Da una parte la narrativa di chi interpreta la Brexit come uno spauracchio senza fine, dall’altra le previsioni economiche e le rilevazioni statistiche che raccontano tutta un’altra storia: è già successo per gli Stati Uniti, con l’elezione e la presidenza di Donald Trump. E anche in relazione alla fuoriuscita della Gran Bretagna dall’Unione europea, la verità dei fatti differisce dalle certezze che i media mainstream tendono ad enunciare.
Partiamo dalla politologia: Boris Johnson viene descritto come un leader in caduta libera, come il premier più dedito al caos della storia del Regno Unito. Il leader che condurrà tutti, Europa compresa, nel baratro. E la persona destinata a portare in dote una serie di record negativi. Ma gli elettori non sembrano pensarla così. I conservatori continuano a far registrare performance di tutto rispetto. I sondaggi dimostrano come, in caso di elezioni anticipate, il primo ministro britannico supererebbe di ben 14 punti gli oppositori socialisti guidati da Jeremy Corbyn. Non male per uno che dovrebbe essere inviso al popolo, ma che in realtà suscita soprattutto le antipatie dei benpensanti. Johnson vuole evitare le urne ma, in caso non esistesse altra soluzione, dovrebbe comunque uscire vincente dall’appuntamento elettorale. Il vento pro Brexit spira ancora. Qualcuno, forse, ha dimenticato l’esito delle elezioni europee dello scorso maggio. A Nigel Farage e al suo Brexit Party sono bastati pochi mesi per ottenere il 32% dei consensi. L’esponente sovranista era scomparso dall’agone. Poi, avendo annusato la necessità e l’opportunità di confermare i risultati del referendum del 2016, è tornato in auge, organizzandosi in qualche settimana. Si tratta dello stesso Nigel Farage pronto a seppellire l’ascia di guerra con i Tories per favorire la Brexit nella versione johnsoniana. Ma è un dettaglio che sfugge ai più.
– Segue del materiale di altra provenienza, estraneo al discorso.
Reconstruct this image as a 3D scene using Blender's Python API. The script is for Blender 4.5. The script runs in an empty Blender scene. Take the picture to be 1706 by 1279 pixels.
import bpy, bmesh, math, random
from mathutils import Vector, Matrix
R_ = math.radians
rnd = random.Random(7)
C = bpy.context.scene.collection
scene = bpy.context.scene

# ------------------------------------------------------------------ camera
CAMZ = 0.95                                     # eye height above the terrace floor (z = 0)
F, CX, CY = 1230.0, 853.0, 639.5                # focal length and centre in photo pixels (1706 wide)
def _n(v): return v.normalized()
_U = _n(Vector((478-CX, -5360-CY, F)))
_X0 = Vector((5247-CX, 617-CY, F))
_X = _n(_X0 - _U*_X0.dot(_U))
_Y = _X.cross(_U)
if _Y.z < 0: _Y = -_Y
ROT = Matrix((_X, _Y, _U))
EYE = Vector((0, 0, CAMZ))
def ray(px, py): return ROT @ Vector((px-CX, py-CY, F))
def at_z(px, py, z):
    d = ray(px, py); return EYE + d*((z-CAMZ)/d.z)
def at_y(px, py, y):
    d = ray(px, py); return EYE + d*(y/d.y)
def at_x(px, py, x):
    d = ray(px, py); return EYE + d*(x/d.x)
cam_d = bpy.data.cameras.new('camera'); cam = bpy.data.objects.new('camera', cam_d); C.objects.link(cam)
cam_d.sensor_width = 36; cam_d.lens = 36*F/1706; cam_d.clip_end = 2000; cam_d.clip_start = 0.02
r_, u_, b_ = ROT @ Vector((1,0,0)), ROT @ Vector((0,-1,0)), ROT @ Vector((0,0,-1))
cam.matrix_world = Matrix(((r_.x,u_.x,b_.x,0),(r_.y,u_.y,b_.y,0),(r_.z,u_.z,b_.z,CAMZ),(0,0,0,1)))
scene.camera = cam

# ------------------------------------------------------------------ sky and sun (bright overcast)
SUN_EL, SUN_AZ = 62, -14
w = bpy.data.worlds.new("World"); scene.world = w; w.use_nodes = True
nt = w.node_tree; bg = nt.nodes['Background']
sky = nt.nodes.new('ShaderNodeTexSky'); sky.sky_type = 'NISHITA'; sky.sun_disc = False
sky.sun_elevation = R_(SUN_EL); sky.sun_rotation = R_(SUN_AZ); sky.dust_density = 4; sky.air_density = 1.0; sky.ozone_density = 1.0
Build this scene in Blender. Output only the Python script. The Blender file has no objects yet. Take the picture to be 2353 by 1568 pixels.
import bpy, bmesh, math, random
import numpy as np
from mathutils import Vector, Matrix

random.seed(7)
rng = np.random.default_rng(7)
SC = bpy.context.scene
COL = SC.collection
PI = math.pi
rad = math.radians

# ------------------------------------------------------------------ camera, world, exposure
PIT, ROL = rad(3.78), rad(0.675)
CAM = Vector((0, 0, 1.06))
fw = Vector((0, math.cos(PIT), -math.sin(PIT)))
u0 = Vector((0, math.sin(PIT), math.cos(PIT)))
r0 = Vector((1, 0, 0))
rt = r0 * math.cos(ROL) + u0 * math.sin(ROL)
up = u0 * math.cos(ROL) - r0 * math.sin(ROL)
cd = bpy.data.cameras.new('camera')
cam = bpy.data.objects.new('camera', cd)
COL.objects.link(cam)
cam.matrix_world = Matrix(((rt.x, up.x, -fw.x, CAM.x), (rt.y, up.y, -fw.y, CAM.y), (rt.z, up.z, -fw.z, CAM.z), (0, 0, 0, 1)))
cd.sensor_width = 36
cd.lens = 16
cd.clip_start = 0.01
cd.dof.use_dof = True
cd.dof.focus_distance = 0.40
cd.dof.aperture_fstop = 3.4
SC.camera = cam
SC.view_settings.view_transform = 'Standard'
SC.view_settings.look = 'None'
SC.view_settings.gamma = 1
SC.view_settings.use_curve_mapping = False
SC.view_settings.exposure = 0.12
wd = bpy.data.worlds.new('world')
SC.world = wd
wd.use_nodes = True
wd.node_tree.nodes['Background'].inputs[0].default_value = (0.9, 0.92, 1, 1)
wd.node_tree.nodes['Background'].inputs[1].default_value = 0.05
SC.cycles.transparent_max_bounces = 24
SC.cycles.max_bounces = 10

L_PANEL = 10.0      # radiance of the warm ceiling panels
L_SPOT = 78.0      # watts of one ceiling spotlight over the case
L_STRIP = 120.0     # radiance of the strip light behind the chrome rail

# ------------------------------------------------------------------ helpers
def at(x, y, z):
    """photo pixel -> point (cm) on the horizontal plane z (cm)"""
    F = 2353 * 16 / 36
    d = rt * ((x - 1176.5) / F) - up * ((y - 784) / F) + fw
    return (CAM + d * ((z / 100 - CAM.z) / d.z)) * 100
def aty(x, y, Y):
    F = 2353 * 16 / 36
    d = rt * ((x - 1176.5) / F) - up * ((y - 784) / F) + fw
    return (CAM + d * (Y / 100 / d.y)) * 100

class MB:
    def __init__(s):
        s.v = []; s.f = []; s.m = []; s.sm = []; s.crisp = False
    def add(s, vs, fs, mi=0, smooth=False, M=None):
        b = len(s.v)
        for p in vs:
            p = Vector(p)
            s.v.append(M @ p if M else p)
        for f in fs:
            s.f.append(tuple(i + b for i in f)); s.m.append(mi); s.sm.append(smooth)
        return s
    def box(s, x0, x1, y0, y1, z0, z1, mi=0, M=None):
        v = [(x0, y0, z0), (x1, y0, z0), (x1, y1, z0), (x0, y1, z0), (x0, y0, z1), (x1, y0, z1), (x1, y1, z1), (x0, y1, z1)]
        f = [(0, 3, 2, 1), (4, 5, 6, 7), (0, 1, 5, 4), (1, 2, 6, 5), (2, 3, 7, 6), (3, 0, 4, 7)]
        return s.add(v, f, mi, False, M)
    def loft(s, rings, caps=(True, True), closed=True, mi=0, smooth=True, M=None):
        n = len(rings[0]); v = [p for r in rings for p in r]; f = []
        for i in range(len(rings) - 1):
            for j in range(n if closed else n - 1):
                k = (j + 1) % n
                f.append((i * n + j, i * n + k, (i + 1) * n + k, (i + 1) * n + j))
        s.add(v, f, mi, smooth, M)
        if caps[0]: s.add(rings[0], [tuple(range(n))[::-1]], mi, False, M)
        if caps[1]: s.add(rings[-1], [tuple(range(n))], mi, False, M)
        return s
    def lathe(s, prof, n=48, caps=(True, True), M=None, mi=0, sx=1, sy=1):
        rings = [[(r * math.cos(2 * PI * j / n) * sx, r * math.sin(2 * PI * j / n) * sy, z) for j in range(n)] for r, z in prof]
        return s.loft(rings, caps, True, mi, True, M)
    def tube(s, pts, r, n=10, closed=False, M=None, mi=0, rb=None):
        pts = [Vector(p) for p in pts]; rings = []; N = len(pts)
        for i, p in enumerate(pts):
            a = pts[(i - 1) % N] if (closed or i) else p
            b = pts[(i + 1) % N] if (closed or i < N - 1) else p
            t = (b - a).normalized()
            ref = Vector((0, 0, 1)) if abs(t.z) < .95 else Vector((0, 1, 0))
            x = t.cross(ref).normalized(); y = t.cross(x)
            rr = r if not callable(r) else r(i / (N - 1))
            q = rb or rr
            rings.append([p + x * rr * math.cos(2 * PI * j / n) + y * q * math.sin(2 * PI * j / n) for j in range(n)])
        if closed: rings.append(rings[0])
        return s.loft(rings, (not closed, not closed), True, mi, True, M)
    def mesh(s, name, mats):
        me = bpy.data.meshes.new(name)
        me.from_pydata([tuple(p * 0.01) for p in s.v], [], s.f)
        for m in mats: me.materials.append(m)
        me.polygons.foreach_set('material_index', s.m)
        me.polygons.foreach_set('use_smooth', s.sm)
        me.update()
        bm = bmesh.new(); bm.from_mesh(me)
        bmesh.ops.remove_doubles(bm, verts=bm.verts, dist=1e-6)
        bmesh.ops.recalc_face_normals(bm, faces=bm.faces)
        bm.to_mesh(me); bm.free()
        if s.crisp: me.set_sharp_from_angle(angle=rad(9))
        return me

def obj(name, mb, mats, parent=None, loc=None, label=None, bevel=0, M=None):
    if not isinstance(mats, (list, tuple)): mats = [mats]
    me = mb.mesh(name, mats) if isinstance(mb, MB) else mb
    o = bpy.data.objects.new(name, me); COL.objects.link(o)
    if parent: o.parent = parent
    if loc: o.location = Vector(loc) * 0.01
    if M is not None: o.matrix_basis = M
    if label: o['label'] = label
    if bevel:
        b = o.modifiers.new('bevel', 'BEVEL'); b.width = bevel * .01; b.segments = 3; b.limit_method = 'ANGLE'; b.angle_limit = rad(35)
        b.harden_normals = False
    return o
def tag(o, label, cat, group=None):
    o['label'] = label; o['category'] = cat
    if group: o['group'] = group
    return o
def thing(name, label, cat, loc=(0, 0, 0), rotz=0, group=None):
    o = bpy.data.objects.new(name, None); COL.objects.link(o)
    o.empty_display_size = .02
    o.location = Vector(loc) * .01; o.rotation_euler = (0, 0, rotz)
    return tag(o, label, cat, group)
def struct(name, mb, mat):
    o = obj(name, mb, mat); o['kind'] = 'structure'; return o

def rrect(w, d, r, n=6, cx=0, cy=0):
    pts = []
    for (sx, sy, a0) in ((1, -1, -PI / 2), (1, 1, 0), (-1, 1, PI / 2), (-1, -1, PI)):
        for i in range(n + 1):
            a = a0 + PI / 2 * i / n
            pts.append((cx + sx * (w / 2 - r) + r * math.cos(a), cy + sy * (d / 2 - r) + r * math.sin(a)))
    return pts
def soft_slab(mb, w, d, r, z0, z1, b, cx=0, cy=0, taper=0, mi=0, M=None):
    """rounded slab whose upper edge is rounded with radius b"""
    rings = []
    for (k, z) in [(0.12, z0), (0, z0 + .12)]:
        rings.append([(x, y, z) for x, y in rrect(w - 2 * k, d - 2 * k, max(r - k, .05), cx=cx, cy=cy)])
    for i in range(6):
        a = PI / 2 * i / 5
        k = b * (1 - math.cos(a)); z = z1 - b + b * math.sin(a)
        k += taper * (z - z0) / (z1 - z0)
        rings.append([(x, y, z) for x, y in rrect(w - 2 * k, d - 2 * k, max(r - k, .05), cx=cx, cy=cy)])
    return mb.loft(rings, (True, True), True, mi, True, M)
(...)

Le elezioni primarie che hanno sancito la vittoria di Boris Johnson hanno anche offerto la possibilità di constatare il pensiero della base conservatrice. Certo, c’è una frangia liberal che scongiurerebbe volentieri l’hard Brexit, cioè la fuoriuscita senza previo accordo contratto con Bruxelles, quella che Boris Johnson vuole portare a dama entro il 31 ottobre, ma la maggior parte degli iscritti al partito la pensa come l’ex sindaco di Londra. Un conto è quello che accade in Parlamento, con i passaggi di casacca dei parlamentari europeisti, un altro è quello che una volta si sarebbe chiamato “sentimento popolare”. Ma pure questo passa in secondo piano. Nonostante ben due elezioni, una interna a una formazione politica e una aperta a tutto l’elettorato, abbiano consigliato prudenza ai detrattori della Brexit. Il dato politologico, insomma, è chiaro: i successi di Boris Johnson e di Nigel Farage, pur tenendo in considerazione tutte le differenze del caso, testimoniano come, nella mente dei britannici, la Brexit rappresenti almeno qualcosa di più di un’opzione. E poi ci sono i fattori macroeconomici.
Gli effetti sul lungo periodo non possono ancora essere ancora valutati, ma conosciamo le conseguenze degli aspetti previsionali: Milano Finanza ha sottolineato come il tasso di disoccupazione nel Regno Unito stia attraversando una discesa degna di considerazione. Ora si è attestato al 3.9%, che è una cifra “migliore delle attese che prevedevano un tasso stabile al 4%”. Anche negli Stati Uniti il protezionismo ha alimentato dinamiche percentuali simili. Donald Trump si giocherà la rielezione pure su come ha risollevato le sorti della Rust Belt. L’ottimismo, nel mondo anglosassone, è l’atteggiamento che sembra dilagare. Pure perché, alla crescita del tasso di occupazione, in Gran Bretagna può essere affiliato anche l’incremento degli stipendi. La fonte sopracitata, relativamente all’impennata delle retribuzioni, ha appuntato quanto segue: “…registra un incremento del 3,4%, analogo a quello di dicembre”. Non male per chi si prepara a sprofondare in un abisso senza possibilità di appello.
Il punto è che la Brexit è un unicum della storia contemporanea. Emettere sentenze è azzardato. Non è detto che la fuoriuscita dalla Ue della Gran Bretagna si tramuti nella stesura di un libro dei sogni, ma non è prudente neppure asserire il contrario. Bisogna aspettare. Di sicuro c’è che, rispetto alla narrazione corrente, esiste almeno qualche altra verità. Boris Johnson, infine, sarà pure sgradito all’opinione dei commentatori, ma è ai suoi elettori che deve rispondere.